Ninthly, leaked Pentagon papers present a snapshot of geopolitical dynamics in the Middle East. They have reflected the increasing trust deficit between the US and two of its strongest allies in the Islamic Ummah: the UAE and Egypt. Although the countries are aligned with the US, at the same time they are limiting themselves from alienating Russia and are open to the possibility of strengthening ties with Russia. The US assessment on Israel shows how the latter is trying not to openly oppose Russia, given the complex relationship both countries have in the Middle East and the tussle they go  through in Syria.

On emerging trends and the future of the war, a leaked document from the US Defense Intelligence Agency stated that “negotiations to end the conflict are unlikely during 2023.

Tenthly and finally, a large number of news websites have come up with stories on the leaked papers to which only they have access. A few of them are also funded by governments and have previously been found indulging in propaganda operations. A few websites belonging to the MENA nations, Russia, and different parts of the world, have made blanket claims about disclosures in the documents, which only they could access. What follows is usually the line of narrative that they have been trying to propagate. These claims, of course, are unverifiable.

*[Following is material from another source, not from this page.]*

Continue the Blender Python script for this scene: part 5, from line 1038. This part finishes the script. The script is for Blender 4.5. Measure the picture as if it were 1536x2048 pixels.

The Pentagon papers leak has triggered a series of refutals, rebuttals, allegations and counter-allegations. Besides presenting a picture of emerging geopolitical dynamics, they have widened the trust gap between allies. However, it has also led to far-reaching consequences of security threats to the US, which, in the words of the Pentagon itself, have posed a “very serious” risk to the national security of the US. The US needs to make assessments of its continuous failure to prevent such leaks. It might  consider the words of American commentator Bill O'Reilly, who once famously said – “Gross negligence in handling national security is a felony.”